The self-healing material was achieved by modifying an oil with lightweight hollow particles in the form of tiny graphene capsules, measuring just tens of microns in size. These capsules form a network in the oil, preventing the oil film from shrinking or dripping. However, they still allow oils to flow when a scratch breaks the network, thereby healing the damaged area. In a proof of concept demo, the researchers showed that the material is able to heal repeatedly. Even after being scratched in the exact spot for nearly 200 times in a row, it was still able to return to its former un-visibly damaged state within seconds.
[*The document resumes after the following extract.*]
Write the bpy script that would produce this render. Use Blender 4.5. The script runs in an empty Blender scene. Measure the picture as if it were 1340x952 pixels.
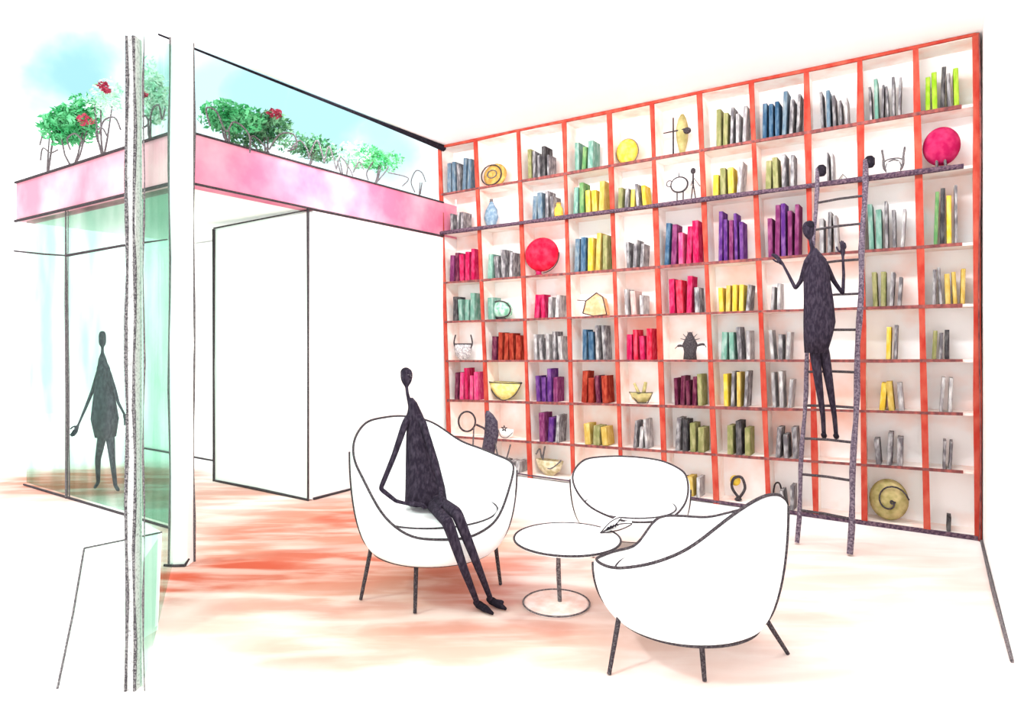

But while Huang describes this as a “very interesting lab discovery,” he warns against premtaure enthusiasm. That’s because it’s so far only been demonstrated on small-sized samples, such as metal plates or on wires. Provided that there is no problem when scaling it up, though, one possible real-world application could include emergency underwater repair of coatings on metal structures - since the modified oil can be brushed directly onto metal underwater. It might also be useful as a temporary anti-corrosion solution for metals which are going to be placed into highly corrosive environments.

“We are interested in [the] anti-fouling properties of such coatings,” Huang said, describing possible next steps. “We also wish to broaden the scope of suitable lightweight particles or to find ways to mass produce such graphene capsules. This is such an intriguing, yet seemingly simple system [that] we wish to gain much better understanding of why it works so well.”